Espantos
Hay momentos en los que las velas del altar de muertos proyectan guiños o leves sonrisas en las fotografías de nuestros muertos entrañables
Entre todos los disfraces que deambulaban por las calles de madrugada, había una calabaza ambulante y un Drácula que acompañaban al hijo de Frankenstein en un coro de carcajadas tan felices que –en realidad—infundían terror en vez de gracia. En no pocas películas y escasos instantes de demencia pasajera, el eco de una carcajada inexplicable llega a producir más miedo que el histriónico grito impostado con el que a veces nos sorprende algún gracioso a la vuelta de la esquina. En ese mismo ánimo, hay momentos más allá del duelo en los que las velas del altar de muertos proyectan guiños o leves sonrisas en las fotografías de nuestros muertos entrañables, como si cobraran vida en esa noche de papeles picados en que hemos dejado sobre su mesa lo que bebían y fumaban, lo que leían y reían antes de partir hacia las tinieblas.
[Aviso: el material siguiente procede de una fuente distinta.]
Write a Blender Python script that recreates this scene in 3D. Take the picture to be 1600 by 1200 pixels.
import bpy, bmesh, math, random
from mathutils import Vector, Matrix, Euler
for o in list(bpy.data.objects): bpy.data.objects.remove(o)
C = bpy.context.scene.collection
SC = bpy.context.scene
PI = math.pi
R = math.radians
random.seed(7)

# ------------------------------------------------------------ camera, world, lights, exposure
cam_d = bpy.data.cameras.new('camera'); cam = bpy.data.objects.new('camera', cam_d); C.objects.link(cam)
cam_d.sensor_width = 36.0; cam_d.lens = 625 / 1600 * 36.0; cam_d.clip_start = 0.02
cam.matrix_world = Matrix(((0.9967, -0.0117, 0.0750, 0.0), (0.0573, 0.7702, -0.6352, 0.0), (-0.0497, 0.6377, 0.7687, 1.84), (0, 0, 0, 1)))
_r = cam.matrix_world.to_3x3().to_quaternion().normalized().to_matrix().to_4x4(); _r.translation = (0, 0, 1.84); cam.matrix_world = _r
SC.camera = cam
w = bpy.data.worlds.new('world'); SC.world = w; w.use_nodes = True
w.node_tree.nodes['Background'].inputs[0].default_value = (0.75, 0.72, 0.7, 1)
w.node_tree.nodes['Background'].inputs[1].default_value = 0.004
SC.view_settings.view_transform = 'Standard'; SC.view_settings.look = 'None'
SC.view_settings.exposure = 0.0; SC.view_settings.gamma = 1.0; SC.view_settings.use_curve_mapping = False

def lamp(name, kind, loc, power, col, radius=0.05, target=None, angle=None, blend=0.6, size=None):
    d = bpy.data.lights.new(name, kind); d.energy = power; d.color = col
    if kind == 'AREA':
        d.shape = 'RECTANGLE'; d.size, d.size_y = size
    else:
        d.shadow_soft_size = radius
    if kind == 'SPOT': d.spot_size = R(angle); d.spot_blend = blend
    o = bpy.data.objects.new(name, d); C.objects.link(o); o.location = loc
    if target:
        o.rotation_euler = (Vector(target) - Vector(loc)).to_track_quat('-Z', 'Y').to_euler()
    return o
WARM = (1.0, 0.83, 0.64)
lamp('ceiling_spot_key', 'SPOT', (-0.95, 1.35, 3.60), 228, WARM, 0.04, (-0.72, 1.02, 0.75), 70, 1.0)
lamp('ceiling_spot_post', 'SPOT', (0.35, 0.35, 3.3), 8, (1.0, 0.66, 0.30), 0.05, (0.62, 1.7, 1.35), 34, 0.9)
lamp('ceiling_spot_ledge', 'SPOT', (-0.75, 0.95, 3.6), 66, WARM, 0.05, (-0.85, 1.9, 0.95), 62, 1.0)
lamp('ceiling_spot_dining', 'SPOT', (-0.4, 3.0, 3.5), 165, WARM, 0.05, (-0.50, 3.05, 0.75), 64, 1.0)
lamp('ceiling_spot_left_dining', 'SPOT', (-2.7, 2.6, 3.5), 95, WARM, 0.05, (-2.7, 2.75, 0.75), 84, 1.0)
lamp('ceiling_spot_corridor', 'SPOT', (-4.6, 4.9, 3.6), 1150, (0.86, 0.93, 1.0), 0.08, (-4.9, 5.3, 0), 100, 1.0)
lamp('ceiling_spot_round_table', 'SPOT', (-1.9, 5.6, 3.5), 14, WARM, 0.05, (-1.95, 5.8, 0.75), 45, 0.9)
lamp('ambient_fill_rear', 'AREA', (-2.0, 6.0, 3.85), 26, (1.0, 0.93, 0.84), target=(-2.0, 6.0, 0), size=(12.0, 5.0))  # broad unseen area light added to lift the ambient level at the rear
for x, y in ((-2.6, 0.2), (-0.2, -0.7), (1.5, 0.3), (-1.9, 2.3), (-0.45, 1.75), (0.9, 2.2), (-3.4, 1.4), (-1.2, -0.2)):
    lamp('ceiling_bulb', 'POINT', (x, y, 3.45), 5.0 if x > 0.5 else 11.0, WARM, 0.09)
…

En años recientes ha cobrado popularidad el generalizado terror que infunden los payasos que no necesitan mostrar sus colmillos afilados para provocar taquicardia; basta ver a un payaso con el rostro inexplicablemente triste, deambulando en medio de la oscuridad en un camino perdido, para echarse a correr… y más aún, si el payasito empieza a perseguirnos y lo mismo sucede con las damas de negro (uñas de obsidiana, cabellera como la madrugada, vestido larguísimo como cola de aceite derramado sobre la alfombra y delicadas ojeras sobre una cara maquillada con polvos de arroz): basta que se acerque, incluso reptando una coreografía sensual, para que cualquier inocente aúlle de pavor. Digo entonces que dan miedo hasta las máscaras de cerdo, los patos que exigen dulces con graznidos o los ensabanados de diversos tamaños que no necesariamente son niños, esos espectros que levitan por los parques y las calles sin que se les vean los pies y que no necesariamente piden limosna.
De todos los disfraces, el que más espanta es precisamente el que ya se ha vuelto espanto de todos los días, el que no precisa fecha en el calendario y parece abrazarnos con ternura cada vez que saluda. Hablo del mentiroso hipócrita que lleva en la saliva la cruel intención del desprecio, el bígamo benevolente que acecha a las compañeras de su oficina con ligeras insinuaciones de abuso y el racista de corbata reluciente que intenta ocultar la bilis de su ira y sus sueños de exterminador, la señora bien peinada que sólo sale de su casa para cuadricular el territorio de sus abusos o la jovencita aparentemente inocente que escudriña por el rabillo del ojo maquillado las mejores maneras de robarnos… el corazón.